**Given problem:**
Find the word "Write" in the listing; pull out each line holding it.

##############################

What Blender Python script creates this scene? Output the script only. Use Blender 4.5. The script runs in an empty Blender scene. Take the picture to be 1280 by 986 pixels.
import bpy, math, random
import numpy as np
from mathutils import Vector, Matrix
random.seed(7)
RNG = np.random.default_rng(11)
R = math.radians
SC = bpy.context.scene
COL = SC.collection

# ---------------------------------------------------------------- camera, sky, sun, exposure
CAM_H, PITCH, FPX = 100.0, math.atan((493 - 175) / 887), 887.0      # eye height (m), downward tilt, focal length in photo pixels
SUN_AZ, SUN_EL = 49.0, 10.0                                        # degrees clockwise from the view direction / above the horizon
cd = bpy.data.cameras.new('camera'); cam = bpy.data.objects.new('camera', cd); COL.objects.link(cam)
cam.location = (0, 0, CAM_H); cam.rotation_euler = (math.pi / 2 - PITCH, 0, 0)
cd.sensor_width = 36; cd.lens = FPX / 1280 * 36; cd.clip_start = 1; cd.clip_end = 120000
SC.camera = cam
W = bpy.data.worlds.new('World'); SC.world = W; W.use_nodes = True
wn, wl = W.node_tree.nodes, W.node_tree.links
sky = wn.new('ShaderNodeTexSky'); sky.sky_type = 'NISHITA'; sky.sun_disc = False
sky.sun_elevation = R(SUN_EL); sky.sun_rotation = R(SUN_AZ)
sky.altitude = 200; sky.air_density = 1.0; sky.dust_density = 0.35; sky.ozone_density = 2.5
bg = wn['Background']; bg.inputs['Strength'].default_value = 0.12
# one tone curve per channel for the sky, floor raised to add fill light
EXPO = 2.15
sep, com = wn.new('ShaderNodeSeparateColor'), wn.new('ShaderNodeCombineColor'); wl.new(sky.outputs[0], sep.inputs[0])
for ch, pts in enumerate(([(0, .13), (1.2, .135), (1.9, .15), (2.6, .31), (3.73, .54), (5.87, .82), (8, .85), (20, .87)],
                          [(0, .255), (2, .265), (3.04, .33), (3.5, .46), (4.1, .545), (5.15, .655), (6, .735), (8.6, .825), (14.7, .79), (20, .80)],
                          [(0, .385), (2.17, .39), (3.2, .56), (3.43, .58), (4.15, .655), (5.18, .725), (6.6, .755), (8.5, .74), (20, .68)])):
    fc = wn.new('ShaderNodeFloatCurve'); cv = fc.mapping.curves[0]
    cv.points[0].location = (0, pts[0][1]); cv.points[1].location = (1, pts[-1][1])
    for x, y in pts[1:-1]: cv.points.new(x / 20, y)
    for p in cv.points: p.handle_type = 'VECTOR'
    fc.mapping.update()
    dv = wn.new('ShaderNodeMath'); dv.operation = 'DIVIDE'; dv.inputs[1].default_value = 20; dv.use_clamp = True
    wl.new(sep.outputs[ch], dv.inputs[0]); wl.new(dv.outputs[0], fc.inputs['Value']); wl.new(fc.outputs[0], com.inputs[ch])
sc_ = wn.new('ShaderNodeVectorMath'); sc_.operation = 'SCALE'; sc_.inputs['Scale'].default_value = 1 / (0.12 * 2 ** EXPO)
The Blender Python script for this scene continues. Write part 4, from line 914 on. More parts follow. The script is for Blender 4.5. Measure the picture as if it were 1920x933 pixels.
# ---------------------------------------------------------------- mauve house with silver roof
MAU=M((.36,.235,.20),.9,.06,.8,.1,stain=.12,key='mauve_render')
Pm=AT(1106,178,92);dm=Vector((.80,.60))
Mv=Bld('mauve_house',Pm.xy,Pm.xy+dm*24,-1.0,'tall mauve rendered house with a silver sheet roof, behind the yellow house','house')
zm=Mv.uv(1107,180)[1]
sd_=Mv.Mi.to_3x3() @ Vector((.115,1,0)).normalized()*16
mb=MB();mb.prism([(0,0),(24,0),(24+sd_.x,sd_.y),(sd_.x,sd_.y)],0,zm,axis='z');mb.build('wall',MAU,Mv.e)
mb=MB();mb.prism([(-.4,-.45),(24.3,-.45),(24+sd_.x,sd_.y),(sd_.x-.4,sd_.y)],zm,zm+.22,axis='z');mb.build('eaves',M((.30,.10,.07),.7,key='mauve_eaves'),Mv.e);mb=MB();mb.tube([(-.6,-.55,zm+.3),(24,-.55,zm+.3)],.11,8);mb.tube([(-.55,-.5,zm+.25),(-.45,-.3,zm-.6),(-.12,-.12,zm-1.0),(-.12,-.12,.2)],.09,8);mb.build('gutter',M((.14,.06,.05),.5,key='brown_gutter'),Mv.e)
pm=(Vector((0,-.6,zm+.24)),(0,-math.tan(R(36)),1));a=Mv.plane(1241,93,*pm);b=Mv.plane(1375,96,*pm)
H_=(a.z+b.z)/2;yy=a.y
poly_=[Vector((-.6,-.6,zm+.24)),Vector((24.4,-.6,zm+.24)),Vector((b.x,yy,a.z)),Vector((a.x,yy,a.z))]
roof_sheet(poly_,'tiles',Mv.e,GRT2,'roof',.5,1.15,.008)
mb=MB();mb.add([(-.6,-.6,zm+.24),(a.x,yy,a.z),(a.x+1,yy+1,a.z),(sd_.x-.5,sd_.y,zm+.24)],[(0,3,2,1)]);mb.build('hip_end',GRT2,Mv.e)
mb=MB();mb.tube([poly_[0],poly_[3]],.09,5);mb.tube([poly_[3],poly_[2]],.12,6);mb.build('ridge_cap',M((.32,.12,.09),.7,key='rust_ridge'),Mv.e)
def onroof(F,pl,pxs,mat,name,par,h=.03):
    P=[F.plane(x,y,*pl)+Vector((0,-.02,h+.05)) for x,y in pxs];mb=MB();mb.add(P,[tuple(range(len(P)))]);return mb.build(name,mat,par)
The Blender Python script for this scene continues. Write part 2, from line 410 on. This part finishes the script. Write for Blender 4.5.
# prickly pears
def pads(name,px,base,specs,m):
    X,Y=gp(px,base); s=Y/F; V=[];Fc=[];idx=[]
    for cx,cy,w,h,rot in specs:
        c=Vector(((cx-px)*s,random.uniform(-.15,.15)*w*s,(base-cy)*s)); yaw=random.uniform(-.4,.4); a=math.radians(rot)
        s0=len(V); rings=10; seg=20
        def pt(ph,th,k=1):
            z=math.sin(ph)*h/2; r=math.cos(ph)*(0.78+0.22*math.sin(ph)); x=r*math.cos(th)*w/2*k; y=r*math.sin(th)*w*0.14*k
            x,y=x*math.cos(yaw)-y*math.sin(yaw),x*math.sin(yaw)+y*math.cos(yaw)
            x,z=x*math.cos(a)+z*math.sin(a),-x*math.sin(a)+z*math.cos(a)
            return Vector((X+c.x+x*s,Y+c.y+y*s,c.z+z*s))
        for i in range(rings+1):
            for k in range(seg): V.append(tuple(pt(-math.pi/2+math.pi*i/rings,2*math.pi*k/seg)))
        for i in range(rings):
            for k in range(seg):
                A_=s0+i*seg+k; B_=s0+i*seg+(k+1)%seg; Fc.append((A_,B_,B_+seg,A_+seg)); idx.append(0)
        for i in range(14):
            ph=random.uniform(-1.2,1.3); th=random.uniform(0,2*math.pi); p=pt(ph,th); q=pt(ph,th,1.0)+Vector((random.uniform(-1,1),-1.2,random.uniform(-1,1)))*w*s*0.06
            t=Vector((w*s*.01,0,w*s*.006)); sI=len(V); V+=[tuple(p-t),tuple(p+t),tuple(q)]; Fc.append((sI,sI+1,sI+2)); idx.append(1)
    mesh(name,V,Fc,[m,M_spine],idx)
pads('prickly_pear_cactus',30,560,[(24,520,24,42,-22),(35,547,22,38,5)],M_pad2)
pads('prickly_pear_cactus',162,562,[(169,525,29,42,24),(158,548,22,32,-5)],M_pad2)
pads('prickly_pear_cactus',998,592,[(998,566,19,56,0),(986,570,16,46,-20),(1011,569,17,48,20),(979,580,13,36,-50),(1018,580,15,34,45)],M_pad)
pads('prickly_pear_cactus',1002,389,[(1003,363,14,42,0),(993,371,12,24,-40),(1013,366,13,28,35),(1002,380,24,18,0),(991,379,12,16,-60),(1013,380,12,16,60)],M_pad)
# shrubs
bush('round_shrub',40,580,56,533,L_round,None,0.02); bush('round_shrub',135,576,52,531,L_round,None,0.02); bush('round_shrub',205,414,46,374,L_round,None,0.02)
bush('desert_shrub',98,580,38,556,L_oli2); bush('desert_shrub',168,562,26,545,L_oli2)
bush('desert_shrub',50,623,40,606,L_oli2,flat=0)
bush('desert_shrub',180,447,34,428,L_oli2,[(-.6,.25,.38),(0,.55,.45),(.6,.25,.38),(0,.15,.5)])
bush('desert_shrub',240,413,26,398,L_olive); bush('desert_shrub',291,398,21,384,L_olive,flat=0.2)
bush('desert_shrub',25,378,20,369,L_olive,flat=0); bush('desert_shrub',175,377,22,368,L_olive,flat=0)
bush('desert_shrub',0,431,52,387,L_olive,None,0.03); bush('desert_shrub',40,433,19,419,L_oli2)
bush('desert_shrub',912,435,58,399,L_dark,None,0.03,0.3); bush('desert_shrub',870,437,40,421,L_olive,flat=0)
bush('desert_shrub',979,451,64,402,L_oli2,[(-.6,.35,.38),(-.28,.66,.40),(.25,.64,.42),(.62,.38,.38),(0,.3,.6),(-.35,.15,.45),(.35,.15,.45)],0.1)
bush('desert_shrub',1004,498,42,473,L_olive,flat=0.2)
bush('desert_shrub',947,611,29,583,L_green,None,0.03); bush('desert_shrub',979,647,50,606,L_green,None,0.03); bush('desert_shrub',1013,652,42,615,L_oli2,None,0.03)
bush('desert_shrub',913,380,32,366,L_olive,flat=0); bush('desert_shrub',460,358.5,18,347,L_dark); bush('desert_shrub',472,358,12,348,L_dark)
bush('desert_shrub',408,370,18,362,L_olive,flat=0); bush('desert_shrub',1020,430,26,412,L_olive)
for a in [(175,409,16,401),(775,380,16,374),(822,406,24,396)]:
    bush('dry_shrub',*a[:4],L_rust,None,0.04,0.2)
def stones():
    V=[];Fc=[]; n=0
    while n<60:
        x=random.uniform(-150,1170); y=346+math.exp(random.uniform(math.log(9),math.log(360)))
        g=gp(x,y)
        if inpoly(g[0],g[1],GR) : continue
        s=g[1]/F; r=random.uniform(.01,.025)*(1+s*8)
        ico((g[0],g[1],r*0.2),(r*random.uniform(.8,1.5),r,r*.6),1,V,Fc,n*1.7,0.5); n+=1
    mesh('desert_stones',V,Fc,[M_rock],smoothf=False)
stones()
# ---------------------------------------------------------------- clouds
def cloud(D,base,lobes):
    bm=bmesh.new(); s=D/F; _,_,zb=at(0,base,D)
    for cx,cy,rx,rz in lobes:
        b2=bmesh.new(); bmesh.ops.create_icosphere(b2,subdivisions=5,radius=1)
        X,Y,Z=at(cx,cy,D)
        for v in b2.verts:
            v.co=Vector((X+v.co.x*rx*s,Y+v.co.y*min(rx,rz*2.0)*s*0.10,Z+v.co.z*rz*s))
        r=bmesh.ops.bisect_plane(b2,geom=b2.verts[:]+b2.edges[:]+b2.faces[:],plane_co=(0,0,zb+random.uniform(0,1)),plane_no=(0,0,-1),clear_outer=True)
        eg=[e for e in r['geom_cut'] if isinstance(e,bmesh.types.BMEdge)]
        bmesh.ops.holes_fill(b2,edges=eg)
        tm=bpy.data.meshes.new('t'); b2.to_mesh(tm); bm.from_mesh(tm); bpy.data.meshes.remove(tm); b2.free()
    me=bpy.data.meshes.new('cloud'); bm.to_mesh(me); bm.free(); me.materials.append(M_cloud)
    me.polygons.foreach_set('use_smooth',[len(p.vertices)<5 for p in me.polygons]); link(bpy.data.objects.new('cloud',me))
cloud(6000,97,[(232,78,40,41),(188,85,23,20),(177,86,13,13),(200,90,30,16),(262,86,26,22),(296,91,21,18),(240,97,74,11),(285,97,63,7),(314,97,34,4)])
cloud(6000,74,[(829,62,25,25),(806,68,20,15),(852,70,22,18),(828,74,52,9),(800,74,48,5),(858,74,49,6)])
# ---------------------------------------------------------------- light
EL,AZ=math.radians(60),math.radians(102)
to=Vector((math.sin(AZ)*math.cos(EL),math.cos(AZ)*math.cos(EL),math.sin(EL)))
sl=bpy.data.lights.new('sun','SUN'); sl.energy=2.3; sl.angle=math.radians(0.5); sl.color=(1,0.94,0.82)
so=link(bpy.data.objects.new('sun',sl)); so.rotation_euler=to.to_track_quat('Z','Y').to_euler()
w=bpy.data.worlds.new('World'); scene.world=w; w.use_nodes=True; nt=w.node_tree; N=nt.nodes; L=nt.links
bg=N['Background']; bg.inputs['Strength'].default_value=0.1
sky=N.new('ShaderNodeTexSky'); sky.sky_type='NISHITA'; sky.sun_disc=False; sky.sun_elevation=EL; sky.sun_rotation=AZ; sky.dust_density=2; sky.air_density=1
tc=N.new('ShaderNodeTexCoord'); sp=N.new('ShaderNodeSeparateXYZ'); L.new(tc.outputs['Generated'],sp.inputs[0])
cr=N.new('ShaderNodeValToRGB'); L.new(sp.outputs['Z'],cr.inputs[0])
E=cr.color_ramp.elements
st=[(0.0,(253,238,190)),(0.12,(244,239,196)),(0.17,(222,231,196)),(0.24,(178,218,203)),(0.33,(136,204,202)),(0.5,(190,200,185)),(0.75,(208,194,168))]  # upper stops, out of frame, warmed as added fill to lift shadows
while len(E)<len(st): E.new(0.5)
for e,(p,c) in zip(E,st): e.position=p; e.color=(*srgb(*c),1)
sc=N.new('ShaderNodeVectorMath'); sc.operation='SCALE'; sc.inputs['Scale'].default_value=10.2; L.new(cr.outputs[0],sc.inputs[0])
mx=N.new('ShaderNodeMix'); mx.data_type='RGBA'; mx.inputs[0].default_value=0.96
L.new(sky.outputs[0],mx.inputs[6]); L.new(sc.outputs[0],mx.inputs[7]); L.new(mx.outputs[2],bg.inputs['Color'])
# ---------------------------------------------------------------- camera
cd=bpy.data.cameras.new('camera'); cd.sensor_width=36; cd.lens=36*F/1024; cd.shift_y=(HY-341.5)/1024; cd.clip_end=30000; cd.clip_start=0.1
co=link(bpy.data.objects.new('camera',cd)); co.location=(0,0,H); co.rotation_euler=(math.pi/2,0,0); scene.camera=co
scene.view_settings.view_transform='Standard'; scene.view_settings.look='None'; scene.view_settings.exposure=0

##############################

**The response:**
The Blender Python script for this scene continues. Write part 4, from line 914 on. More parts follow. The script is for Blender 4.5. Measure the picture as if it were 1920x933 pixels.
The Blender Python script for this scene continues. Write part 2, from line 410 on. This part finishes the script. Write for Blender 4.5.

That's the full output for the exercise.